### GIVEN INSTRUCTION
Can you copy out the data exactly? Leave the images out.

### GIVEN DATA
★ ★ ★ ★ ★ ★ ★

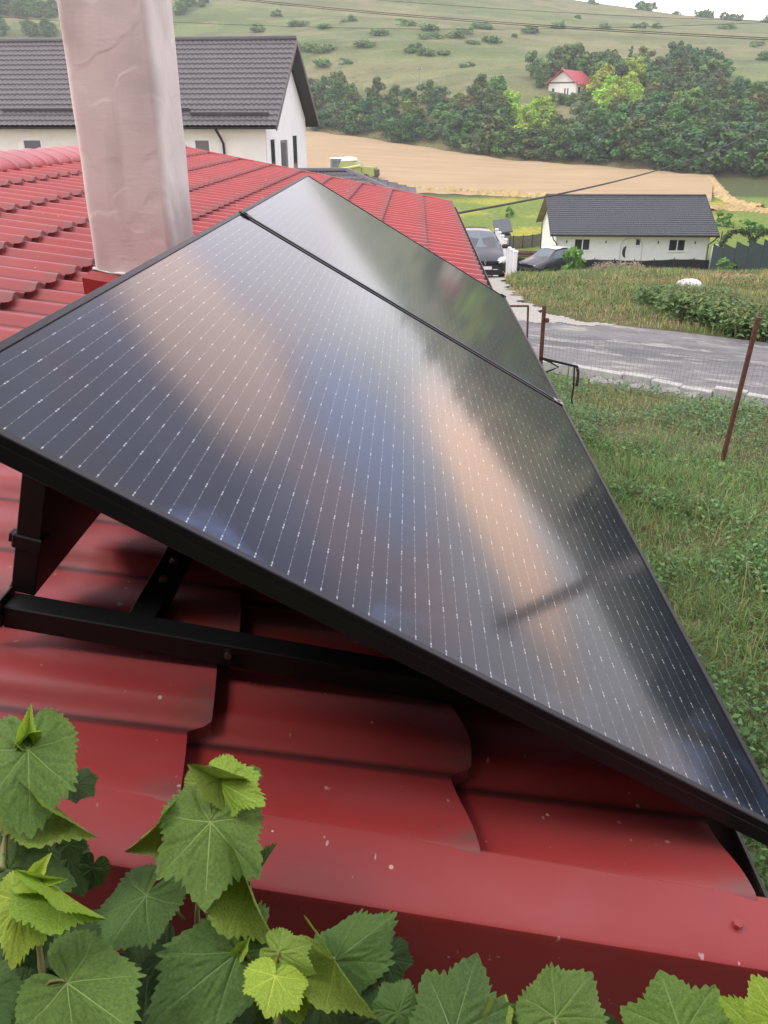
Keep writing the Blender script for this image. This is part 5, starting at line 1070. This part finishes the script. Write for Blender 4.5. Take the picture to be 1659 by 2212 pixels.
# white rounded cover in the weeds
wx = hit(1490, 626)[:2]; wz = float(T(*wx)); cpt = at(1490, 612, wx[1]); G = []
for a in np.linspace(0, math.pi/2, 7):
    r_ = .44*math.cos(a); G.append([(cpt[0]+r_*math.cos(t_)*(1+.05*math.sin(5*t_)), cpt[1]+r_*.9*math.sin(t_), cpt[2]-.10+.24*math.sin(a)*(1+.04*math.sin(3*t_))) for t_ in np.linspace(0, 2*math.pi, 25)])
G = [[(p[0], p[1], wz-.05) for p in G[0]]]+G
b = MB(); b.grid(np.array(G)); tag(b.build('round_cover', mat('white_sheeting', (.80, .80, .80), .5, .06, 4), smooth=True), 'white rounded cover showing above the leafy weeds across the road', 'cover')
# ------------------------------------------------------------------ unseen house added behind the viewpoint to block sky and shade vine and verge
bh = thing('rear_shade_house', 'added unseen house wall right behind the viewpoint, placed to shade the vine and verge', 'house', (0, -1.6, -3.4))
b = MB(); b.box((-1.0, -1.6, -.3), (9, 1.7, 6.4)); b.build('wall', M['bark'], bh)  # wall kept dark to cut bounce light onto the trim
b = MB(); b.prism([(-6, -.35, 2.75), (4, -.35, 2.75), (4, -2.8, 3.6), (-6, -2.8, 3.6)], (0, 0, .12)); b.build('roof', M['redplain'], bh)
# ------------------------------------------------------------------ grass and weeds
def blades(P, hgt, wid, col, lean=.5, seed=1):
    g = np.random.default_rng(seed); n = len(P); a = g.uniform(0, 2*math.pi, n); d = np.stack([np.cos(a), np.sin(a), 0*a], 1); s_ = np.stack([-np.sin(a), np.cos(a), 0*a], 1)
    h = hgt[:, None]; w_ = wid[:, None]; le = (lean*g.uniform(.2, 1.3, n))[:, None]; up = np.array([0, 0, 1.])
    m1 = P+up*h*.55+d*h*le*.30; m2 = P+up*h*(1-.25*le)+d*h*le*.95
    V = np.stack([P-s_*w_, P+s_*w_, m1+s_*w_*.85, m2+s_*w_*.12, m2-s_*w_*.12, m1-s_*w_*.85], 1).reshape(-1, 3)
    i = np.arange(n)[:, None]*6; Q = np.vstack([i+[0, 1, 2, 5], i+[5, 2, 3, 4]])
    return V, Q, np.repeat(col, 6, 0)
def leaflets(P, size, col, seed=1, up=.8):
    g = np.random.default_rng(seed); n = len(P); nr = g.normal(size=(n, 3)); nr[:, 2] = np.abs(nr[:, 2])+up; nr /= np.linalg.norm(nr, axis=1)[:, None]
    t = np.cross(nr, g.normal(size=(n, 3))); t /= np.linalg.norm(t, axis=1)[:, None]; e = np.cross(nr, t); s_ = size[:, None]
    V = np.stack([P-t*s_, P-e*s_*.55+nr*s_*.12, P+t*s_, P+e*s_*.55+nr*s_*.12], 1).reshape(-1, 3)
    return V, np.arange(4*n).reshape(n, 4), np.repeat(col, 4, 0)
def join(L):
    V, Q, C, o = [], [], [], 0
    for v, q, c in L: V.append(v); Q.append(q+o); C.append(c); o += len(v)
    return np.vstack(V), np.vstack(Q), np.vstack(C)
def patch(x, y, f, s): return .5+.5*np.sin(x*f+2.1*np.sin(y*f*.7+s))*np.sin(y*f*1.1+1.7*np.sin(x*f*.6+s))
ROADX = lambda x, y: inpoly(x, y, np.array([NE0+kn*.52, NE1+kn*.52, FE1-kn*.1, FE0-kn*.1])) | inpoly(x, y, GR)
def scatter(n, poly, seed):
    g = np.random.default_rng(seed); p = np.array(poly); lo, hi = p.min(0), p.max(0); x = g.uniform(lo[0], hi[0], n); y = g.uniform(lo[1], hi[1], n)
    k = inpoly(x, y, p) & ~ROADX(x, y); return x[k], y[k], g
near = [(1.2, 2.6), (3.2, 2.3), (5.0, 5), (7.4, 9.5), (9.0, 12), (8.5, 13.5), (1.0, 15.2), (1.0, 9)]
parts = []
x, y, g = scatter(230000, near, 2); ptc = patch(x, y, 1.1, .4)*.6+patch(x, y, 2.9, 2)*.4
h = (.05+.16*ptc*g.uniform(.4, 1.2, len(x))); keep = g.random(len(x)) < .35+.65*ptc; x, y, h, ptc = x[keep], y[keep], h[keep], ptc[keep]; n = len(x)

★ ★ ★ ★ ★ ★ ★

### COMPLETED TASK
Keep writing the Blender script for this image. This is part 5, starting at line 1070. This part finishes the script. Write for Blender 4.5. Take the picture to be 1659 by 2212 pixels.
# white rounded cover in the weeds
wx = hit(1490, 626)[:2]; wz = float(T(*wx)); cpt = at(1490, 612, wx[1]); G = []
for a in np.linspace(0, math.pi/2, 7):
    r_ = .44*math.cos(a); G.append([(cpt[0]+r_*math.cos(t_)*(1+.05*math.sin(5*t_)), cpt[1]+r_*.9*math.sin(t_), cpt[2]-.10+.24*math.sin(a)*(1+.04*math.sin(3*t_))) for t_ in np.linspace(0, 2*math.pi, 25)])
G = [[(p[0], p[1], wz-.05) for p in G[0]]]+G
b = MB(); b.grid(np.array(G)); tag(b.build('round_cover', mat('white_sheeting', (.80, .80, .80), .5, .06, 4), smooth=True), 'white rounded cover showing above the leafy weeds across the road', 'cover')
# ------------------------------------------------------------------ unseen house added behind the viewpoint to block sky and shade vine and verge
bh = thing('rear_shade_house', 'added unseen house wall right behind the viewpoint, placed to shade the vine and verge', 'house', (0, -1.6, -3.4))
b = MB(); b.box((-1.0, -1.6, -.3), (9, 1.7, 6.4)); b.build('wall', M['bark'], bh)  # wall kept dark to cut bounce light onto the trim
b = MB(); b.prism([(-6, -.35, 2.75), (4, -.35, 2.75), (4, -2.8, 3.6), (-6, -2.8, 3.6)], (0, 0, .12)); b.build('roof', M['redplain'], bh)
# ------------------------------------------------------------------ grass and weeds
def blades(P, hgt, wid, col, lean=.5, seed=1):
    g = np.random.default_rng(seed); n = len(P); a = g.uniform(0, 2*math.pi, n); d = np.stack([np.cos(a), np.sin(a), 0*a], 1); s_ = np.stack([-np.sin(a), np.cos(a), 0*a], 1)
    h = hgt[:, None]; w_ = wid[:, None]; le = (lean*g.uniform(.2, 1.3, n))[:, None]; up = np.array([0, 0, 1.])
    m1 = P+up*h*.55+d*h*le*.30; m2 = P+up*h*(1-.25*le)+d*h*le*.95
    V = np.stack([P-s_*w_, P+s_*w_, m1+s_*w_*.85, m2+s_*w_*.12, m2-s_*w_*.12, m1-s_*w_*.85], 1).reshape(-1, 3)
    i = np.arange(n)[:, None]*6; Q = np.vstack([i+[0, 1, 2, 5], i+[5, 2, 3, 4]])
    return V, Q, np.repeat(col, 6, 0)
def leaflets(P, size, col, seed=1, up=.8):
    g = np.random.default_rng(seed); n = len(P); nr = g.normal(size=(n, 3)); nr[:, 2] = np.abs(nr[:, 2])+up; nr /= np.linalg.norm(nr, axis=1)[:, None]
    t = np.cross(nr, g.normal(size=(n, 3))); t /= np.linalg.norm(t, axis=1)[:, None]; e = np.cross(nr, t); s_ = size[:, None]
    V = np.stack([P-t*s_, P-e*s_*.55+nr*s_*.12, P+t*s_, P+e*s_*.55+nr*s_*.12], 1).reshape(-1, 3)
    return V, np.arange(4*n).reshape(n, 4), np.repeat(col, 4, 0)
def join(L):
    V, Q, C, o = [], [], [], 0
    for v, q, c in L: V.append(v); Q.append(q+o); C.append(c); o += len(v)
    return np.vstack(V), np.vstack(Q), np.vstack(C)
def patch(x, y, f, s): return .5+.5*np.sin(x*f+2.1*np.sin(y*f*.7+s))*np.sin(y*f*1.1+1.7*np.sin(x*f*.6+s))
ROADX = lambda x, y: inpoly(x, y, np.array([NE0+kn*.52, NE1+kn*.52, FE1-kn*.1, FE0-kn*.1])) | inpoly(x, y, GR)
def scatter(n, poly, seed):
    g = np.random.default_rng(seed); p = np.array(poly); lo, hi = p.min(0), p.max(0); x = g.uniform(lo[0], hi[0], n); y = g.uniform(lo[1], hi[1], n)
    k = inpoly(x, y, p) & ~ROADX(x, y); return x[k], y[k], g
near = [(1.2, 2.6), (3.2, 2.3), (5.0, 5), (7.4, 9.5), (9.0, 12), (8.5, 13.5), (1.0, 15.2), (1.0, 9)]
parts = []
x, y, g = scatter(230000, near, 2); ptc = patch(x, y, 1.1, .4)*.6+patch(x, y, 2.9, 2)*.4
h = (.05+.16*ptc*g.uniform(.4, 1.2, len(x))); keep = g.random(len(x)) < .35+.65*ptc; x, y, h, ptc = x[keep], y[keep], h[keep], ptc[keep]; n = len(x)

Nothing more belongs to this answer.